Burada sorunun kaynağına inmek gerekiyor. Bugün Birleşik Devletler, başkanlık sistemi ile yönetilirken sadece 7 maddelik bir anayasa ile idare ediliyor. Güçlü bir kuvvetler aykırılığı ve yüksek bir denetim mekanizmasına sahip. Aynı şekilde, bölünmenin eşiğindeki Nijerya, kişi başına milli gelirin yalnızca 311 dolar olduğu fakir Sierra-Leone ve Zambiya gibi Afrika Ülkeleri de aynı sistemle yönetiliyor.P arlementer sistem ve başkanlık sistemi arasında sosyo-ekonomik gelişmişlik açısından net bir fark bulunmuyor. O yüzden muhaliflerin sistemi, Recep Tayyip Erdoğan üzerinden tartışmak gayet anlamsız. Ülke olarak daha iyi ve kesinlikle daha kısa ve öz bir anayasaya ihtiyacımız var. Sistem ne olursa olsun yapılandırmamız gereken tek şey ileri demokrasi – sözde değil özde - ve birey öncelikli bir anayasa.

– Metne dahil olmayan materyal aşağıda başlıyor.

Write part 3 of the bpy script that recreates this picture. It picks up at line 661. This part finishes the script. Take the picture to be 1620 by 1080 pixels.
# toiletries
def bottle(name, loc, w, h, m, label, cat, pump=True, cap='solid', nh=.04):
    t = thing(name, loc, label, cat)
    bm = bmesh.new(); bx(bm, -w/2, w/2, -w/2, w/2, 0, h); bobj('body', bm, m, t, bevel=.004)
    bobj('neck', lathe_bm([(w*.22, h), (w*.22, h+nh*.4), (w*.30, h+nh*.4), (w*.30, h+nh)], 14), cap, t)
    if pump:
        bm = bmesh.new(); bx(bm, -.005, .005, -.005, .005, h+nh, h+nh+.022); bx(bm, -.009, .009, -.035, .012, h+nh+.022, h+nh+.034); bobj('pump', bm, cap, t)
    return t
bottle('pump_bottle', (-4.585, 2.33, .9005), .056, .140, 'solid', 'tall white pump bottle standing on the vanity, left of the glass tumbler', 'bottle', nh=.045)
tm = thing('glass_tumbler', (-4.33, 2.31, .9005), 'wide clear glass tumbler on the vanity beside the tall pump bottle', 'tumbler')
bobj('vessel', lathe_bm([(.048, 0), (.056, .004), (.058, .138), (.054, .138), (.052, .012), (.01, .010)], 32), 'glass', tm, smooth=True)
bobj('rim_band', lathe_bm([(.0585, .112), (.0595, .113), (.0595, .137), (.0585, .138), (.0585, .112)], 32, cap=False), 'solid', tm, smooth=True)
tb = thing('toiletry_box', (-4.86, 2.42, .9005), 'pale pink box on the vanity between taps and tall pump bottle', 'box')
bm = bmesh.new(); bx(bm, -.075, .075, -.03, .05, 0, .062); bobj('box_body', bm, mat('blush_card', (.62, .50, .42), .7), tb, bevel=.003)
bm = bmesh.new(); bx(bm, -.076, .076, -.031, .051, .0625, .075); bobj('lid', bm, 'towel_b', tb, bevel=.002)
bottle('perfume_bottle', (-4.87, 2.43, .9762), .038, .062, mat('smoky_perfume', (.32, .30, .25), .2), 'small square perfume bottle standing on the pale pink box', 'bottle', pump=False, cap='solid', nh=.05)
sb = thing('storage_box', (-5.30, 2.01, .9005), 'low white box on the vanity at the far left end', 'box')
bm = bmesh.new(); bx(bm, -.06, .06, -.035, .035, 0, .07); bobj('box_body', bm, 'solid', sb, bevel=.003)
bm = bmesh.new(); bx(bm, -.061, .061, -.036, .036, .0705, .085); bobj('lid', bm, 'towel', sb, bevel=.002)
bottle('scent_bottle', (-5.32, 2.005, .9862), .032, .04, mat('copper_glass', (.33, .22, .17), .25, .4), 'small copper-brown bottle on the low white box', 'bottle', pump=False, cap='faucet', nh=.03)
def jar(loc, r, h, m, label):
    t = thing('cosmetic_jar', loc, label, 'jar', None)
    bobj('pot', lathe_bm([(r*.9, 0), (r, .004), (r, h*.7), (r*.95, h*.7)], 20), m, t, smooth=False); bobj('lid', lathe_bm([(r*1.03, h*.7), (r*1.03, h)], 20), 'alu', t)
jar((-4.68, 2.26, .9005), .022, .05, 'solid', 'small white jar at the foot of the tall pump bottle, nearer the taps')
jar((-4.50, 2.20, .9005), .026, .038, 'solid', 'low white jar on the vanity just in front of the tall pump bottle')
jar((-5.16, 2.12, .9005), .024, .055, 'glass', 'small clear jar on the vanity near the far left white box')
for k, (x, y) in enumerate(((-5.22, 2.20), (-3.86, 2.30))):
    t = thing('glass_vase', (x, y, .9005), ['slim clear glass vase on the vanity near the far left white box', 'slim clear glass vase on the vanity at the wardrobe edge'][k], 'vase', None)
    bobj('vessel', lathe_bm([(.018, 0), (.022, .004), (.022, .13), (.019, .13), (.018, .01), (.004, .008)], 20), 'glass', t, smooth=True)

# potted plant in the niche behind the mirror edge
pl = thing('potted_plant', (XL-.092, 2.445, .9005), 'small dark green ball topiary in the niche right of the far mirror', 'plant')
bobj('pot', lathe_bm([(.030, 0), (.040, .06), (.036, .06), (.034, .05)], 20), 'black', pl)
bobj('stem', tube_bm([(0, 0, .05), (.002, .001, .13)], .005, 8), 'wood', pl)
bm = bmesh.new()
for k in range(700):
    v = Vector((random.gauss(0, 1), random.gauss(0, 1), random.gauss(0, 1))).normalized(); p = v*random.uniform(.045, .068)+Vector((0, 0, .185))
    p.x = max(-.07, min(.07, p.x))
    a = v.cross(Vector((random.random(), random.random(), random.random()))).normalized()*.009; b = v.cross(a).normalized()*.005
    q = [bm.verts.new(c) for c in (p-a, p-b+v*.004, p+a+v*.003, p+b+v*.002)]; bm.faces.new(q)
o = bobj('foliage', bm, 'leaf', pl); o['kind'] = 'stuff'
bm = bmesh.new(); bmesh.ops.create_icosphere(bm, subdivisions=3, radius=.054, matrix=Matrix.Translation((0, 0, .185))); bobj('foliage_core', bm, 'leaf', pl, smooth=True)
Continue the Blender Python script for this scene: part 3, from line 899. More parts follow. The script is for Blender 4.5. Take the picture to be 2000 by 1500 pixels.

Başkanlık sistemini mutlaka tartışacağız. Ok artık yaydan çıkmış durumda. Ama bunu daha demokratik ve daha açıkça konuşabileceğimiz bir ülkeye ihtiyacımız var. Öncelikle bu tartışmaların düzgün konuşulabileceği bir zemini sağlamamız gerekiyor. İçinde bulunduğumuz OHAL süreci bu süreci engelliyor. Bir an önce normalleşip bu konuyu, toplumun tüm kesimlerinin konuşabileceği bir hale getirmemiz gerekiyor. Doğru sonuca ancak böyle varabiliriz.

Cumhuriyet üzerine..

Çok uzatmayacağım: Dünyanın hiçbir yerinde 40 yıl boyunca FETÖ’yü yerden yere vurmuş bir gazetenin FETÖ’cülükle suçlanmasını, hiçkimseye anlatamazsınız. Murat SABUNCU’nun, Musa KART’ın ve Kadri GÜRSEL’in tutuklanmasına en çok FETÖ’cüler sevinmişlerdir. Ülkeyi kötülemek için yapılabilcek en büyük iyilik yapılmış oldu.

Hedef 2020

2020 Dünya Dağ Bisikleti Şampiyonası’nın bir ayağı Sakarya’da yapılacak. Yerel basın bu konuya yeteri kadar önem göstermedi kanaatindeyim. Uluslararası bir şampiyonanın ilimizde yapılacak olması başlı başına bir haber. Uluslararası Bisiklet Federasyonu’nun 2017’den 2020’ye kadar ilan ettiği etkinlik takviminde; Berlin, Liege, Yorkshire, Houston gibi kentlerin yanında ilimiz da var. Gurur duyulacak bir olay. Büyükşehir Belediye etkili bir sunum gerçekleştirmil olmalı. 2020’de “bisiklet kenti bir Sakarya” vaadi de başvuru dosyasında bulunuyor. Gelecek olan sporseverler, sporcular ve turistler için konaklama ve etkili tanıtıma ihtiyacımız var. Büyükşehir Belediyesi, federasyona yaptığı sunumu basın ile de paylaşır ise basının da bu durumu kamuoyuna aktarması daha kolay olacaktır diye düşünüyorum. Bu da, bir fikir olarak burada durmuş olsun.